Exercise brief: Lift out, unaltered, the lines of the material below between the line holding "Write the bpy" and the line holding "from mathutils import Vector, Matrix, Euler", counting both.

3D scene scripts
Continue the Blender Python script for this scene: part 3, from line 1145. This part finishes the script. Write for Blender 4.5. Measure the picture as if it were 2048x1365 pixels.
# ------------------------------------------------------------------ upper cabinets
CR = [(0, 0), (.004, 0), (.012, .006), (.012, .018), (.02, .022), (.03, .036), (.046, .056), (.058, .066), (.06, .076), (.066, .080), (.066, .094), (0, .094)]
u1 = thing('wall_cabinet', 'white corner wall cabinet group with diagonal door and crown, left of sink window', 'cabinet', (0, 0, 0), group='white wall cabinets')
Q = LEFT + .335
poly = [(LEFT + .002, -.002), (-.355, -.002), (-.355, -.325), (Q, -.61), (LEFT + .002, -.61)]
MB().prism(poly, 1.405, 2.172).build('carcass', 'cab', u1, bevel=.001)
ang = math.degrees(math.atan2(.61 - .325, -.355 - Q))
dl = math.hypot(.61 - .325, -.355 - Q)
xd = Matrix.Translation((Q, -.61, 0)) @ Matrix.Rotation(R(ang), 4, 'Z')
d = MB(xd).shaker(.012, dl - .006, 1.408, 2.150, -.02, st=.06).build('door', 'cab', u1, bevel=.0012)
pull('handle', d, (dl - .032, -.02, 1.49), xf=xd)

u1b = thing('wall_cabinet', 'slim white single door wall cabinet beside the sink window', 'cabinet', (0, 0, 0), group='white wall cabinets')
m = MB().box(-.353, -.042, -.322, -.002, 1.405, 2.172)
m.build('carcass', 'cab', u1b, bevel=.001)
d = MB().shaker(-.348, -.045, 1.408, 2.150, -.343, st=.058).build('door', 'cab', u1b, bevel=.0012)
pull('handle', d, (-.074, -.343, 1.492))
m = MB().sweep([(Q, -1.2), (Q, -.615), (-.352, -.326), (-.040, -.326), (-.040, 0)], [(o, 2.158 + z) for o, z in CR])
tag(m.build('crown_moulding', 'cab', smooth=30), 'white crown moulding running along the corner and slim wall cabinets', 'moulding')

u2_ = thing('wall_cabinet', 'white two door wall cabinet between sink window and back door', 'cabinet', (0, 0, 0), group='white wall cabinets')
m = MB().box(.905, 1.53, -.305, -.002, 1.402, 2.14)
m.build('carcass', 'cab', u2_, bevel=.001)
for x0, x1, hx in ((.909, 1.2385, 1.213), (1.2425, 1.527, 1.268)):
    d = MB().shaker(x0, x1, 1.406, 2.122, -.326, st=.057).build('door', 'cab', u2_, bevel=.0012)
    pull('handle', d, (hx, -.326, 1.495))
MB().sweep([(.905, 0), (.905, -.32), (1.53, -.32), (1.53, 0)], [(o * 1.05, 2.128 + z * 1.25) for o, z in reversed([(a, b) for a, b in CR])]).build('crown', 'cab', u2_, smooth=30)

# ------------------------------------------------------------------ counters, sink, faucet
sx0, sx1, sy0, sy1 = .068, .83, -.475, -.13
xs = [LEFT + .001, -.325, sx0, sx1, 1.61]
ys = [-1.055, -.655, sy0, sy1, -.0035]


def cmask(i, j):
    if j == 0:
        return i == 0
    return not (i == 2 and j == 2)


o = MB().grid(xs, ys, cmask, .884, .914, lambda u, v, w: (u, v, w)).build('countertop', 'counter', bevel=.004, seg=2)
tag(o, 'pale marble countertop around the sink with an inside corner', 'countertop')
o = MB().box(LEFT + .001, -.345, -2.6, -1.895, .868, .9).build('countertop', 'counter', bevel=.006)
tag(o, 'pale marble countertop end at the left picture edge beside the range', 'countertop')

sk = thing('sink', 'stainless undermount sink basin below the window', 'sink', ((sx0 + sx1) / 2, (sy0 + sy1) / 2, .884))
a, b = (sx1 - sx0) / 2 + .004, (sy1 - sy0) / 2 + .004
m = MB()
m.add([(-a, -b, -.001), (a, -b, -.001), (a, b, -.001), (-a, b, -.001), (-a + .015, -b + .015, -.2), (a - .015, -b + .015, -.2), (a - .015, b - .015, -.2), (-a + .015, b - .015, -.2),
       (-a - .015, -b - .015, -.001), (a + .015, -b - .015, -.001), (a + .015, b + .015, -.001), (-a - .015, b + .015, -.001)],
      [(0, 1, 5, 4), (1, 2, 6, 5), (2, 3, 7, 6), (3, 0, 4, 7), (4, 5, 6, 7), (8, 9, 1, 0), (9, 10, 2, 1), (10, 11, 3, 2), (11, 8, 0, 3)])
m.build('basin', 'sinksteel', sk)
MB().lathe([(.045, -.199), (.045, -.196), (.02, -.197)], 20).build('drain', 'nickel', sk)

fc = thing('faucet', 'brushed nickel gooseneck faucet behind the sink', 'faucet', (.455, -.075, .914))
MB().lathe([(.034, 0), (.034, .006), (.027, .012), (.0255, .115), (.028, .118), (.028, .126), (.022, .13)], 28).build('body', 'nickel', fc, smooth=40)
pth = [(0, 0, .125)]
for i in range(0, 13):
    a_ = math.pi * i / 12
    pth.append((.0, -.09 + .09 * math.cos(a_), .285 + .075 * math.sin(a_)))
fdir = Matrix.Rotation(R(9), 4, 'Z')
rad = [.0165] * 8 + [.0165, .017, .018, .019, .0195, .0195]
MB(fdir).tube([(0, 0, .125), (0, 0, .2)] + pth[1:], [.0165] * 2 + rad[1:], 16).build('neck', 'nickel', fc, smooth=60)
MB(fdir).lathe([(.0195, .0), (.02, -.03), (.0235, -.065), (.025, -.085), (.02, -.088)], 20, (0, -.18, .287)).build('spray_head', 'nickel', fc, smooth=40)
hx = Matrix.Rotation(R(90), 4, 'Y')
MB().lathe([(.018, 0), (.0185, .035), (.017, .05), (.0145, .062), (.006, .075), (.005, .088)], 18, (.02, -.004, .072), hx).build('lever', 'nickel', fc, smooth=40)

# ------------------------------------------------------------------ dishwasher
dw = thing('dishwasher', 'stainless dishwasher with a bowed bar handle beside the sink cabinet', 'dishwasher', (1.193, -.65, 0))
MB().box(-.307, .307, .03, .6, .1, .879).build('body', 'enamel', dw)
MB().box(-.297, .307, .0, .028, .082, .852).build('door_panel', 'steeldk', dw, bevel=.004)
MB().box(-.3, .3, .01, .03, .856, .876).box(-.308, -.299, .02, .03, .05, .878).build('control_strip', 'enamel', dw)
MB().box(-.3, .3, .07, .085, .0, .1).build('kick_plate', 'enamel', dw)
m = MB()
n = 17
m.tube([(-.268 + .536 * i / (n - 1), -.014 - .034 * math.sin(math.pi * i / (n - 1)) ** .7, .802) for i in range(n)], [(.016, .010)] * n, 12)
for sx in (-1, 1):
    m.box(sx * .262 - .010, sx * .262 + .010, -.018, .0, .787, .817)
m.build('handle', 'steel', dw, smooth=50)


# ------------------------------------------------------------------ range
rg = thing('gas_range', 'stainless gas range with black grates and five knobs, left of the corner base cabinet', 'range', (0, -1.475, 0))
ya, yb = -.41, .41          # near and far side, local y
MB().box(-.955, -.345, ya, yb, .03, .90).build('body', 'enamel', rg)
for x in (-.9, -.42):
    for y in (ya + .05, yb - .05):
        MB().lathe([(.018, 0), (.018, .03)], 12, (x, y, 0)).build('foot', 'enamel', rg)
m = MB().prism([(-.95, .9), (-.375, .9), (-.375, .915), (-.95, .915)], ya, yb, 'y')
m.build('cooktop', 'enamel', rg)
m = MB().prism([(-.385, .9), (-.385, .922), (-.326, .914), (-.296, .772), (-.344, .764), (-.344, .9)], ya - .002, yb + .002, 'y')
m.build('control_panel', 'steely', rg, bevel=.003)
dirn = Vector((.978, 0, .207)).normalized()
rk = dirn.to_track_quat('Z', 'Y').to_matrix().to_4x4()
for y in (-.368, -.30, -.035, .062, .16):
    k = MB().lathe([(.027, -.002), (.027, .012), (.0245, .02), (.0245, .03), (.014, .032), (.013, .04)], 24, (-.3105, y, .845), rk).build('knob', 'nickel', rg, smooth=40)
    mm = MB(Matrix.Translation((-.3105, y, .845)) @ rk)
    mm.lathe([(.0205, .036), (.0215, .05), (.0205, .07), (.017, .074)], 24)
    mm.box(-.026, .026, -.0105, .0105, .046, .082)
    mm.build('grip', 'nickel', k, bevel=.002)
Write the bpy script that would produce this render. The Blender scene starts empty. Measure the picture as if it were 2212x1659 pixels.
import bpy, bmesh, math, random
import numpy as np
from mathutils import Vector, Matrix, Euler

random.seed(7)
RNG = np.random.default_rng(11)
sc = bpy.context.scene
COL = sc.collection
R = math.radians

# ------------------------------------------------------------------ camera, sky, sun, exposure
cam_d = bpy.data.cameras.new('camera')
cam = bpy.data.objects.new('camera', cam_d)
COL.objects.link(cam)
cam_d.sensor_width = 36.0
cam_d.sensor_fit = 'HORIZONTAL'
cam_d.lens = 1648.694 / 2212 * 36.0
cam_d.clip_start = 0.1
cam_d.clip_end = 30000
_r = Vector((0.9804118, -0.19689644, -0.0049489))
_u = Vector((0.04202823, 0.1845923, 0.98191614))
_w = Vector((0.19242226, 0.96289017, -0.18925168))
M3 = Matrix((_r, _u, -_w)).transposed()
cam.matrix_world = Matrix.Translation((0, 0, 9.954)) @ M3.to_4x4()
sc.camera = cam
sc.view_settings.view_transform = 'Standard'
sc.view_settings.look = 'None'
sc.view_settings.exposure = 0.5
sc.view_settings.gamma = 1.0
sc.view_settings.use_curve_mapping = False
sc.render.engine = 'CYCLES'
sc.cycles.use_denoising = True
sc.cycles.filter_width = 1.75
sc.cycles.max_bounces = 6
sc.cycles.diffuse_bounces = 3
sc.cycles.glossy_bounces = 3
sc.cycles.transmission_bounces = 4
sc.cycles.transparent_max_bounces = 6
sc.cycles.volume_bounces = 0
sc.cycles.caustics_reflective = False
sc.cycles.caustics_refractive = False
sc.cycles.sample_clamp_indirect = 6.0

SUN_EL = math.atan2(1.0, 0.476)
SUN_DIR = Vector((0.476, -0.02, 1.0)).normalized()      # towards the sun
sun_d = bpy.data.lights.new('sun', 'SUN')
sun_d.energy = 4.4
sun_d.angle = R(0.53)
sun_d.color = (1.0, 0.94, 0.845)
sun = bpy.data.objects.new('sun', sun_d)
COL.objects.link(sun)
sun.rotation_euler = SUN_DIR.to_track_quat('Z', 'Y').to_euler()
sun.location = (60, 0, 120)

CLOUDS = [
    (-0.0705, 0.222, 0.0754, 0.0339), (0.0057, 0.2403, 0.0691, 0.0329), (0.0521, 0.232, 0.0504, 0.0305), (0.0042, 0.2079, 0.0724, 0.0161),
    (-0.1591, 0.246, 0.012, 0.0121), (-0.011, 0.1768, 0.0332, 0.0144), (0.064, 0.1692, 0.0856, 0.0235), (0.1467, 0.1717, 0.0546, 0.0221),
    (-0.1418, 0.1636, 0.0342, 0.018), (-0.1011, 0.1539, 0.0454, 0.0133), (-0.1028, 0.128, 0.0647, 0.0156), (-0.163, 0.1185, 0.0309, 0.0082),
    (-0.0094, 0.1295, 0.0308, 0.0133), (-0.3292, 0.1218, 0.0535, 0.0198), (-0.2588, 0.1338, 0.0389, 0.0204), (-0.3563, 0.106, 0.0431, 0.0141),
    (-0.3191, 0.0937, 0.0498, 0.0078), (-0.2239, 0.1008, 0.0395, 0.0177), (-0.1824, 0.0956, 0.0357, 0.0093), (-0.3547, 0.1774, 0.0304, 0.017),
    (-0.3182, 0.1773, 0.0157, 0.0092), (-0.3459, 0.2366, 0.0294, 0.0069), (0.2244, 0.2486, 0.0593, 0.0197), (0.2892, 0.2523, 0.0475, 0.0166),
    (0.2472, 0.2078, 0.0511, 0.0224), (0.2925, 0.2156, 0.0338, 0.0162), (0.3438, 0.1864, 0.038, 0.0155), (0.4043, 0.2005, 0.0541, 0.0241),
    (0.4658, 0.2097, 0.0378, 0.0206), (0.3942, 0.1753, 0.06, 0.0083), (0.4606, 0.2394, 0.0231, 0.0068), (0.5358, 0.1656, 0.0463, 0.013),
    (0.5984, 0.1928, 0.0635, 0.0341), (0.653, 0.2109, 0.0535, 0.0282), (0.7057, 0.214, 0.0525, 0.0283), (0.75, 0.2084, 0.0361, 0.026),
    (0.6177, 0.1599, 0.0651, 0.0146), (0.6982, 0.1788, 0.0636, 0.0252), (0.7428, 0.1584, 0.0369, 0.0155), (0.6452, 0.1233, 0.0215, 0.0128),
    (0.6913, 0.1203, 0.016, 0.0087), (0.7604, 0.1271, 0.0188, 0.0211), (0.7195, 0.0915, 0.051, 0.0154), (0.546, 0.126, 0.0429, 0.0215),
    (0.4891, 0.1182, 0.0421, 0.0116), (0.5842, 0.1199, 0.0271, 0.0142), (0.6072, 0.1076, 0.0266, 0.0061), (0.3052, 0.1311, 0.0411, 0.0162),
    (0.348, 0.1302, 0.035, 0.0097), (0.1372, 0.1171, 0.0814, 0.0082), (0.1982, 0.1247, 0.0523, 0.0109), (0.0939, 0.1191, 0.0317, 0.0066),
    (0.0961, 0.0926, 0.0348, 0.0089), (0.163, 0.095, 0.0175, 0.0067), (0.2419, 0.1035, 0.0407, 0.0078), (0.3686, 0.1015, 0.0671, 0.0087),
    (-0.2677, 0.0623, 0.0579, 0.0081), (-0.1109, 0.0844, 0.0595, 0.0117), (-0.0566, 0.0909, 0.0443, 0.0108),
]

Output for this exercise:
Write the bpy script that would produce this render. The Blender scene starts empty. Measure the picture as if it were 2212x1659 pixels.
import bpy, bmesh, math, random
import numpy as np
from mathutils import Vector, Matrix, Euler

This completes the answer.